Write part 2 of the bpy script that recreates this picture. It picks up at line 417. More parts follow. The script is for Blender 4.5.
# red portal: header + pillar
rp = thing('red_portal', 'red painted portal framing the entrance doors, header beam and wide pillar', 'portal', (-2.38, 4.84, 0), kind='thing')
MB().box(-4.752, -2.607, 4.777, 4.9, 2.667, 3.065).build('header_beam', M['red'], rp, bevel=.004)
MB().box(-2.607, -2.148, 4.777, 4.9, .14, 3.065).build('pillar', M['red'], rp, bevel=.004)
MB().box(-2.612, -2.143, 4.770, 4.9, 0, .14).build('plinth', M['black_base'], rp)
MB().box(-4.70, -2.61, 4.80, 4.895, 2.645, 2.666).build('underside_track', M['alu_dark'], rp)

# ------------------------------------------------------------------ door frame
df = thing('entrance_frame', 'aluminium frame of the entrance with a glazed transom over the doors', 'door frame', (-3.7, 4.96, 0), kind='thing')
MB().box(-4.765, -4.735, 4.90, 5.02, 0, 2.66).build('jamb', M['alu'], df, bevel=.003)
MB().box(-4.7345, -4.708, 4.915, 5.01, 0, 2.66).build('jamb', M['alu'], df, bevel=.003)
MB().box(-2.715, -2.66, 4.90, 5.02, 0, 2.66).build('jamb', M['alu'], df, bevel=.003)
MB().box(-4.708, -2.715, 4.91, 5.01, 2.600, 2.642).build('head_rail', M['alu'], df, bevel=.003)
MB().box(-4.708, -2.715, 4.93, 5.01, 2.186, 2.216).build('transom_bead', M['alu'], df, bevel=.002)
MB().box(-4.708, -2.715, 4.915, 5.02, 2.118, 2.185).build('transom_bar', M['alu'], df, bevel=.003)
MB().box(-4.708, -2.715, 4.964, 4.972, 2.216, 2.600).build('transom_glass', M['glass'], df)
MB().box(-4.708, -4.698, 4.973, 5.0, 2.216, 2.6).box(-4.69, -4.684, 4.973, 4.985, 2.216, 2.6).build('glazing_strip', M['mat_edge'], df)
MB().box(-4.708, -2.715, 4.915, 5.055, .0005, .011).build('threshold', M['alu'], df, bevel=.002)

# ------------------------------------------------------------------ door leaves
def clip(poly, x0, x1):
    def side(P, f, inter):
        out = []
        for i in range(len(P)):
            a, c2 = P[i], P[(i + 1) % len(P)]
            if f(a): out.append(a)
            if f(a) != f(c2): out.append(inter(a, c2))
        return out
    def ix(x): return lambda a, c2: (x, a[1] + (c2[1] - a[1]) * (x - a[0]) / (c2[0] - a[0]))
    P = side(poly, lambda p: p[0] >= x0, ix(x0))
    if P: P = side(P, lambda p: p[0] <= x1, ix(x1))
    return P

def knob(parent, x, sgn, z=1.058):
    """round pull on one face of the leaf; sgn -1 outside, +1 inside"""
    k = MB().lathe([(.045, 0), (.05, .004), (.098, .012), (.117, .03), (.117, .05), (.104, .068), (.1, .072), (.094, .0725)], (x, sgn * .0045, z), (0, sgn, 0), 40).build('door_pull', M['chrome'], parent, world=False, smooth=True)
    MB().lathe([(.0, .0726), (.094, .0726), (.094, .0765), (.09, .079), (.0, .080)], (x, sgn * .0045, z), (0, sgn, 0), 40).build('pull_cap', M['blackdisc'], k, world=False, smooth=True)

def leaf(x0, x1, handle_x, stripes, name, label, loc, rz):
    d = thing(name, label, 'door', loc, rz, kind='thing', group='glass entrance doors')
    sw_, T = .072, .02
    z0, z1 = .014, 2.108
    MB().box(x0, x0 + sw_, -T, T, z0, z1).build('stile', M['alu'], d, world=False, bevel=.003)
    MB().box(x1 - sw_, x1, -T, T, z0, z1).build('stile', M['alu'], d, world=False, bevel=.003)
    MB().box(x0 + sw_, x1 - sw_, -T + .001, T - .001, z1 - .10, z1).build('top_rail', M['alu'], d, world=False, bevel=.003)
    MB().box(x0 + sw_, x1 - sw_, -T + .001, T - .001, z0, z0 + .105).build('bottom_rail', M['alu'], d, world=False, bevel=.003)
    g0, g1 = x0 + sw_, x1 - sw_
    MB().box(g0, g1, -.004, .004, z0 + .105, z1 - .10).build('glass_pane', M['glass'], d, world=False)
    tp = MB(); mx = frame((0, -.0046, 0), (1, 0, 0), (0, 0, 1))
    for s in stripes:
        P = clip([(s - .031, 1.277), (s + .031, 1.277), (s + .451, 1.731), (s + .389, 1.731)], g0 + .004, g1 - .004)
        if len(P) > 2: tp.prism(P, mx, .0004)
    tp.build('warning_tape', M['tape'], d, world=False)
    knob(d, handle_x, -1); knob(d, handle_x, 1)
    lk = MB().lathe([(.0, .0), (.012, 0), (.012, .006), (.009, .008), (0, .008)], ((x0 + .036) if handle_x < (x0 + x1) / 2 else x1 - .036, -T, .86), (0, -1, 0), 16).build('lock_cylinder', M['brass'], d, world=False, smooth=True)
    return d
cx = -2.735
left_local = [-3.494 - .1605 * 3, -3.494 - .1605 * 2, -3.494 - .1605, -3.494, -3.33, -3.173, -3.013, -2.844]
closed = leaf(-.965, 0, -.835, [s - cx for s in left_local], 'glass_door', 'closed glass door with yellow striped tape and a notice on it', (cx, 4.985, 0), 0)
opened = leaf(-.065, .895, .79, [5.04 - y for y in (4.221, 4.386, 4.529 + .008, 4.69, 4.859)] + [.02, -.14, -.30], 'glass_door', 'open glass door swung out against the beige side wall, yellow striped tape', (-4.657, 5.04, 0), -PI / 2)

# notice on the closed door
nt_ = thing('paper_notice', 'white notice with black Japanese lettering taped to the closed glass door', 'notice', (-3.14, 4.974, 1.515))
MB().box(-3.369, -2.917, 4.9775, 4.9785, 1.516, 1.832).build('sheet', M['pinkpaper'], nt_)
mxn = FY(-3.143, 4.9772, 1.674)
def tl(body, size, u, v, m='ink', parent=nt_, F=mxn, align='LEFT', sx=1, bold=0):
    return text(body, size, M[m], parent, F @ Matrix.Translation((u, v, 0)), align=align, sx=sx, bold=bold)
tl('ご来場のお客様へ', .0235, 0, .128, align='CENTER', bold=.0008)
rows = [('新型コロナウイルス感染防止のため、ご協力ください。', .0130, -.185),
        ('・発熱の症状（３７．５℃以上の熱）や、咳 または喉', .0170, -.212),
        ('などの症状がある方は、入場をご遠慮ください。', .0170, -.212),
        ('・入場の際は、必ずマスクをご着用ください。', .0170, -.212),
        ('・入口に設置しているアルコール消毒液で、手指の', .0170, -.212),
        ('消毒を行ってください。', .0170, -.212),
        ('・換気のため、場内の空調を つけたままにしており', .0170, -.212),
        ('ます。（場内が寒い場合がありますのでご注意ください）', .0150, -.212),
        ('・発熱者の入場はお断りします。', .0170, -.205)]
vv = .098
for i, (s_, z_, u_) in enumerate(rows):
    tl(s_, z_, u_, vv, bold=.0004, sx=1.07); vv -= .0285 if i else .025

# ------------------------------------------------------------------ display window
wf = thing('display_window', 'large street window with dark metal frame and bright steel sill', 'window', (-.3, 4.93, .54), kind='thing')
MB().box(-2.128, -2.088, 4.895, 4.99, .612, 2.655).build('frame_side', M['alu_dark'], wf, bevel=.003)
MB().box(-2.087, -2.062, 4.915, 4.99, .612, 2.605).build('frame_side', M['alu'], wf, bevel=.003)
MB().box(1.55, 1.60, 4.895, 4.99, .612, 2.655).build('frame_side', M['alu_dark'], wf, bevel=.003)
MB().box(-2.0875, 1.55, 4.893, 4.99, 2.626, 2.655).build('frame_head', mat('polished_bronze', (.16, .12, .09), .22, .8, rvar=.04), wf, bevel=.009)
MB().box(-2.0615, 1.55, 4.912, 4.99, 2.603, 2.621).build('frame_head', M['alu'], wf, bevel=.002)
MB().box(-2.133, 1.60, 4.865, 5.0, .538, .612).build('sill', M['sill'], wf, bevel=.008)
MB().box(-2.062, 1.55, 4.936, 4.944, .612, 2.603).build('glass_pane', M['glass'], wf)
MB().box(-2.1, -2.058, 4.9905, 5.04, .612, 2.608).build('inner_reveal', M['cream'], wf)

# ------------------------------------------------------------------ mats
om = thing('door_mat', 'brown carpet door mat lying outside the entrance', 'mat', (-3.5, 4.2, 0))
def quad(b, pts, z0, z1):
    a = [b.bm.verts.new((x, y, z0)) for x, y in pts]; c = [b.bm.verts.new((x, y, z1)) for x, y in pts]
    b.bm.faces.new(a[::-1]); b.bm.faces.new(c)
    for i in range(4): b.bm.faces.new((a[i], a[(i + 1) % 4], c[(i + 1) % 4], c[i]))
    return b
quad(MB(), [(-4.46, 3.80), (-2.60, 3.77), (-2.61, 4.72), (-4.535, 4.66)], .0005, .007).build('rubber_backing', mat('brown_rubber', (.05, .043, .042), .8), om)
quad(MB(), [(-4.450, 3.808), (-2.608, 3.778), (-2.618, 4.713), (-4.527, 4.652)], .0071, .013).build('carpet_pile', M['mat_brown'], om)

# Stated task
Set down each line of the material verbatim, from the first line through the line that contains "5.055, .0005, .011).build('threshold', M['alu'], df, bevel=.002)".

# Exercise output
Write part 2 of the bpy script that recreates this picture. It picks up at line 417. More parts follow. The script is for Blender 4.5.
# red portal: header + pillar
rp = thing('red_portal', 'red painted portal framing the entrance doors, header beam and wide pillar', 'portal', (-2.38, 4.84, 0), kind='thing')
MB().box(-4.752, -2.607, 4.777, 4.9, 2.667, 3.065).build('header_beam', M['red'], rp, bevel=.004)
MB().box(-2.607, -2.148, 4.777, 4.9, .14, 3.065).build('pillar', M['red'], rp, bevel=.004)
MB().box(-2.612, -2.143, 4.770, 4.9, 0, .14).build('plinth', M['black_base'], rp)
MB().box(-4.70, -2.61, 4.80, 4.895, 2.645, 2.666).build('underside_track', M['alu_dark'], rp)

# ------------------------------------------------------------------ door frame
df = thing('entrance_frame', 'aluminium frame of the entrance with a glazed transom over the doors', 'door frame', (-3.7, 4.96, 0), kind='thing')
MB().box(-4.765, -4.735, 4.90, 5.02, 0, 2.66).build('jamb', M['alu'], df, bevel=.003)
MB().box(-4.7345, -4.708, 4.915, 5.01, 0, 2.66).build('jamb', M['alu'], df, bevel=.003)
MB().box(-2.715, -2.66, 4.90, 5.02, 0, 2.66).build('jamb', M['alu'], df, bevel=.003)
MB().box(-4.708, -2.715, 4.91, 5.01, 2.600, 2.642).build('head_rail', M['alu'], df, bevel=.003)
MB().box(-4.708, -2.715, 4.93, 5.01, 2.186, 2.216).build('transom_bead', M['alu'], df, bevel=.002)
MB().box(-4.708, -2.715, 4.915, 5.02, 2.118, 2.185).build('transom_bar', M['alu'], df, bevel=.003)
MB().box(-4.708, -2.715, 4.964, 4.972, 2.216, 2.600).build('transom_glass', M['glass'], df)
MB().box(-4.708, -4.698, 4.973, 5.0, 2.216, 2.6).box(-4.69, -4.684, 4.973, 4.985, 2.216, 2.6).build('glazing_strip', M['mat_edge'], df)
MB().box(-4.708, -2.715, 4.915, 5.055, .0005, .011).build('threshold', M['alu'], df, bevel=.002)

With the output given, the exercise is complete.